• [Task prompt]:
Would you return the complete listing below word for word?

• [Entries]:
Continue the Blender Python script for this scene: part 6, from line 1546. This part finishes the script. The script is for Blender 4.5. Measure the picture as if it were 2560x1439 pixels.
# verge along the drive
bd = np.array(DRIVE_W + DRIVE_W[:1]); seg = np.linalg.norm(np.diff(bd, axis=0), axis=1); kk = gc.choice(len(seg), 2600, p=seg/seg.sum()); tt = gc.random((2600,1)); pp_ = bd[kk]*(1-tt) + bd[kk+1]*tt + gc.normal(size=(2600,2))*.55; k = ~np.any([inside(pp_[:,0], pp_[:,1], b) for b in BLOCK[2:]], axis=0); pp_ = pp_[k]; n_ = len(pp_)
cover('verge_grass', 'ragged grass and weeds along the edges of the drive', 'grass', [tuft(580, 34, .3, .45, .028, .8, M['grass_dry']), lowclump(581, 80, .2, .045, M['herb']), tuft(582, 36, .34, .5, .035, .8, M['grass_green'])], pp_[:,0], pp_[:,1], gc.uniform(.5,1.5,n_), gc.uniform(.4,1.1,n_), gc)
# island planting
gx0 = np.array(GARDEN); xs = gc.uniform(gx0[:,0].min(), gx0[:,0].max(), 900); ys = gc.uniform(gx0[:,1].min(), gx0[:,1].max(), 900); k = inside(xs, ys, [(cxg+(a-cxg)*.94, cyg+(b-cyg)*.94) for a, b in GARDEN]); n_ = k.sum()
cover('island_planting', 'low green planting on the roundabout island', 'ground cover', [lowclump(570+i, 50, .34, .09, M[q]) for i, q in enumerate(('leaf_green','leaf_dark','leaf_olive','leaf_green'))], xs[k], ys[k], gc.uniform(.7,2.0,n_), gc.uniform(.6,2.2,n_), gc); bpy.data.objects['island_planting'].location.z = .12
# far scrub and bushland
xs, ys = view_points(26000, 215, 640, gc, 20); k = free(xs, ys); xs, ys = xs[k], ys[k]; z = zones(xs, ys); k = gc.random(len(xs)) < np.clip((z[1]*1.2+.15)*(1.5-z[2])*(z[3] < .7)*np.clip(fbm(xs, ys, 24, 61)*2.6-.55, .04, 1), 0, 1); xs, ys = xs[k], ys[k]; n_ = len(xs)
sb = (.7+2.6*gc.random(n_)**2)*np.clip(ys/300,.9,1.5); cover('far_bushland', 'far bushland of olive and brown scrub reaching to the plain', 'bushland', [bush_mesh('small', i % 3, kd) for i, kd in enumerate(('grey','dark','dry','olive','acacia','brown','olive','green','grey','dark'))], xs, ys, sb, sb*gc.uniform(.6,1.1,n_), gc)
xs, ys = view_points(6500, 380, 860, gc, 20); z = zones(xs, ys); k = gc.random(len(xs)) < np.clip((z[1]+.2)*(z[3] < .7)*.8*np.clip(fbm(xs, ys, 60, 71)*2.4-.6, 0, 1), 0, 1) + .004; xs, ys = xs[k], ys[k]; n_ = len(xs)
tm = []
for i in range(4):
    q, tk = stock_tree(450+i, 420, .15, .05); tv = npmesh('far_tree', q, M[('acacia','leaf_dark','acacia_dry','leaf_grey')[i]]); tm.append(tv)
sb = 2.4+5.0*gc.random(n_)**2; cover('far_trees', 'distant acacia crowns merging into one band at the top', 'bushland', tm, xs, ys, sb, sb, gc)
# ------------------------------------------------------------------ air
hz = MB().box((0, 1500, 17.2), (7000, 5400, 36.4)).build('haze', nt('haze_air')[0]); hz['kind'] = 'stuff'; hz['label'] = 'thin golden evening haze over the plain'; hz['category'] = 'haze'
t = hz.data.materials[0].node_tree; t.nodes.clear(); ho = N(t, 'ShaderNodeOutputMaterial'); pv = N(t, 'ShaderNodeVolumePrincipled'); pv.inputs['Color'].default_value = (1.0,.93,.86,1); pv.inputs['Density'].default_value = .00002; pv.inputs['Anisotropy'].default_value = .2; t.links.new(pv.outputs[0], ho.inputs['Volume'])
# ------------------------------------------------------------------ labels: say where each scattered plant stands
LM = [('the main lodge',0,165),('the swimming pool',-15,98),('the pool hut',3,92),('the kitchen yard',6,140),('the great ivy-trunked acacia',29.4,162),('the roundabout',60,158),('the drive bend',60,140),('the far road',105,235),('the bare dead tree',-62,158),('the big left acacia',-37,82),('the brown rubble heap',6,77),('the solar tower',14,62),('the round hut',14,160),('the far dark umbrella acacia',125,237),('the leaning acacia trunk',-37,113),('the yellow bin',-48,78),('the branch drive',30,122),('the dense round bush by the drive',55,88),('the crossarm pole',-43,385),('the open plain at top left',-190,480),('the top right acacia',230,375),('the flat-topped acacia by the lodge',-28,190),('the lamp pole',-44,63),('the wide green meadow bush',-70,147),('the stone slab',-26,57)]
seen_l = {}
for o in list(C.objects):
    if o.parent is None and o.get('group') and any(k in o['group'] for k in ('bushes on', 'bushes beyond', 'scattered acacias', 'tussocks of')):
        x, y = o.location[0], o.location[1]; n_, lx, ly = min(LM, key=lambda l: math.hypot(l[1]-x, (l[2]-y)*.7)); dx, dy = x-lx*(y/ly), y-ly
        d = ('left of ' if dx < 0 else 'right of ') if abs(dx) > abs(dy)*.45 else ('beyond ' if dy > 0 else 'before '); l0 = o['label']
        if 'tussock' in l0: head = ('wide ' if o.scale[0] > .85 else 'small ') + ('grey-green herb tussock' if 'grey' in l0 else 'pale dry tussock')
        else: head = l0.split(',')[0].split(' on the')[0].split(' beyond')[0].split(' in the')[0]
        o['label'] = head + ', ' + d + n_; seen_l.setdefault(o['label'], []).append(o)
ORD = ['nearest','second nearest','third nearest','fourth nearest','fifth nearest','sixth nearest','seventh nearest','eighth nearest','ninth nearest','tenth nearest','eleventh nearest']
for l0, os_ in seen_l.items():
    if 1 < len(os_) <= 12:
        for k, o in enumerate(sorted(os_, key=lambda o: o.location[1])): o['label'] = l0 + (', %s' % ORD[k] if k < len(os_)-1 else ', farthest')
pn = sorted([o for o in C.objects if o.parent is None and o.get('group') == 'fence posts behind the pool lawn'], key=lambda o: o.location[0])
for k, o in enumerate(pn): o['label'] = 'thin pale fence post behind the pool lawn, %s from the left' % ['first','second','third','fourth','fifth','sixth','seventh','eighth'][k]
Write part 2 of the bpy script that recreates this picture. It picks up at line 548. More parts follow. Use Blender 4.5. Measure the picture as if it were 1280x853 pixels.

• [Output for this exercise]:
Continue the Blender Python script for this scene: part 6, from line 1546. This part finishes the script. The script is for Blender 4.5. Measure the picture as if it were 2560x1439 pixels.
# verge along the drive
bd = np.array(DRIVE_W + DRIVE_W[:1]); seg = np.linalg.norm(np.diff(bd, axis=0), axis=1); kk = gc.choice(len(seg), 2600, p=seg/seg.sum()); tt = gc.random((2600,1)); pp_ = bd[kk]*(1-tt) + bd[kk+1]*tt + gc.normal(size=(2600,2))*.55; k = ~np.any([inside(pp_[:,0], pp_[:,1], b) for b in BLOCK[2:]], axis=0); pp_ = pp_[k]; n_ = len(pp_)
cover('verge_grass', 'ragged grass and weeds along the edges of the drive', 'grass', [tuft(580, 34, .3, .45, .028, .8, M['grass_dry']), lowclump(581, 80, .2, .045, M['herb']), tuft(582, 36, .34, .5, .035, .8, M['grass_green'])], pp_[:,0], pp_[:,1], gc.uniform(.5,1.5,n_), gc.uniform(.4,1.1,n_), gc)
# island planting
gx0 = np.array(GARDEN); xs = gc.uniform(gx0[:,0].min(), gx0[:,0].max(), 900); ys = gc.uniform(gx0[:,1].min(), gx0[:,1].max(), 900); k = inside(xs, ys, [(cxg+(a-cxg)*.94, cyg+(b-cyg)*.94) for a, b in GARDEN]); n_ = k.sum()
cover('island_planting', 'low green planting on the roundabout island', 'ground cover', [lowclump(570+i, 50, .34, .09, M[q]) for i, q in enumerate(('leaf_green','leaf_dark','leaf_olive','leaf_green'))], xs[k], ys[k], gc.uniform(.7,2.0,n_), gc.uniform(.6,2.2,n_), gc); bpy.data.objects['island_planting'].location.z = .12
# far scrub and bushland
xs, ys = view_points(26000, 215, 640, gc, 20); k = free(xs, ys); xs, ys = xs[k], ys[k]; z = zones(xs, ys); k = gc.random(len(xs)) < np.clip((z[1]*1.2+.15)*(1.5-z[2])*(z[3] < .7)*np.clip(fbm(xs, ys, 24, 61)*2.6-.55, .04, 1), 0, 1); xs, ys = xs[k], ys[k]; n_ = len(xs)
sb = (.7+2.6*gc.random(n_)**2)*np.clip(ys/300,.9,1.5); cover('far_bushland', 'far bushland of olive and brown scrub reaching to the plain', 'bushland', [bush_mesh('small', i % 3, kd) for i, kd in enumerate(('grey','dark','dry','olive','acacia','brown','olive','green','grey','dark'))], xs, ys, sb, sb*gc.uniform(.6,1.1,n_), gc)
xs, ys = view_points(6500, 380, 860, gc, 20); z = zones(xs, ys); k = gc.random(len(xs)) < np.clip((z[1]+.2)*(z[3] < .7)*.8*np.clip(fbm(xs, ys, 60, 71)*2.4-.6, 0, 1), 0, 1) + .004; xs, ys = xs[k], ys[k]; n_ = len(xs)
tm = []
for i in range(4):
    q, tk = stock_tree(450+i, 420, .15, .05); tv = npmesh('far_tree', q, M[('acacia','leaf_dark','acacia_dry','leaf_grey')[i]]); tm.append(tv)
sb = 2.4+5.0*gc.random(n_)**2; cover('far_trees', 'distant acacia crowns merging into one band at the top', 'bushland', tm, xs, ys, sb, sb, gc)
# ------------------------------------------------------------------ air
hz = MB().box((0, 1500, 17.2), (7000, 5400, 36.4)).build('haze', nt('haze_air')[0]); hz['kind'] = 'stuff'; hz['label'] = 'thin golden evening haze over the plain'; hz['category'] = 'haze'
t = hz.data.materials[0].node_tree; t.nodes.clear(); ho = N(t, 'ShaderNodeOutputMaterial'); pv = N(t, 'ShaderNodeVolumePrincipled'); pv.inputs['Color'].default_value = (1.0,.93,.86,1); pv.inputs['Density'].default_value = .00002; pv.inputs['Anisotropy'].default_value = .2; t.links.new(pv.outputs[0], ho.inputs['Volume'])
# ------------------------------------------------------------------ labels: say where each scattered plant stands
LM = [('the main lodge',0,165),('the swimming pool',-15,98),('the pool hut',3,92),('the kitchen yard',6,140),('the great ivy-trunked acacia',29.4,162),('the roundabout',60,158),('the drive bend',60,140),('the far road',105,235),('the bare dead tree',-62,158),('the big left acacia',-37,82),('the brown rubble heap',6,77),('the solar tower',14,62),('the round hut',14,160),('the far dark umbrella acacia',125,237),('the leaning acacia trunk',-37,113),('the yellow bin',-48,78),('the branch drive',30,122),('the dense round bush by the drive',55,88),('the crossarm pole',-43,385),('the open plain at top left',-190,480),('the top right acacia',230,375),('the flat-topped acacia by the lodge',-28,190),('the lamp pole',-44,63),('the wide green meadow bush',-70,147),('the stone slab',-26,57)]
seen_l = {}
for o in list(C.objects):
    if o.parent is None and o.get('group') and any(k in o['group'] for k in ('bushes on', 'bushes beyond', 'scattered acacias', 'tussocks of')):
        x, y = o.location[0], o.location[1]; n_, lx, ly = min(LM, key=lambda l: math.hypot(l[1]-x, (l[2]-y)*.7)); dx, dy = x-lx*(y/ly), y-ly
        d = ('left of ' if dx < 0 else 'right of ') if abs(dx) > abs(dy)*.45 else ('beyond ' if dy > 0 else 'before '); l0 = o['label']
        if 'tussock' in l0: head = ('wide ' if o.scale[0] > .85 else 'small ') + ('grey-green herb tussock' if 'grey' in l0 else 'pale dry tussock')
        else: head = l0.split(',')[0].split(' on the')[0].split(' beyond')[0].split(' in the')[0]
        o['label'] = head + ', ' + d + n_; seen_l.setdefault(o['label'], []).append(o)
ORD = ['nearest','second nearest','third nearest','fourth nearest','fifth nearest','sixth nearest','seventh nearest','eighth nearest','ninth nearest','tenth nearest','eleventh nearest']
for l0, os_ in seen_l.items():
    if 1 < len(os_) <= 12:
        for k, o in enumerate(sorted(os_, key=lambda o: o.location[1])): o['label'] = l0 + (', %s' % ORD[k] if k < len(os_)-1 else ', farthest')
pn = sorted([o for o in C.objects if o.parent is None and o.get('group') == 'fence posts behind the pool lawn'], key=lambda o: o.location[0])
for k, o in enumerate(pn): o['label'] = 'thin pale fence post behind the pool lawn, %s from the left' % ['first','second','third','fourth','fifth','sixth','seventh','eighth'][k]
Write part 2 of the bpy script that recreates this picture. It picks up at line 548. More parts follow. Use Blender 4.5. Measure the picture as if it were 1280x853 pixels.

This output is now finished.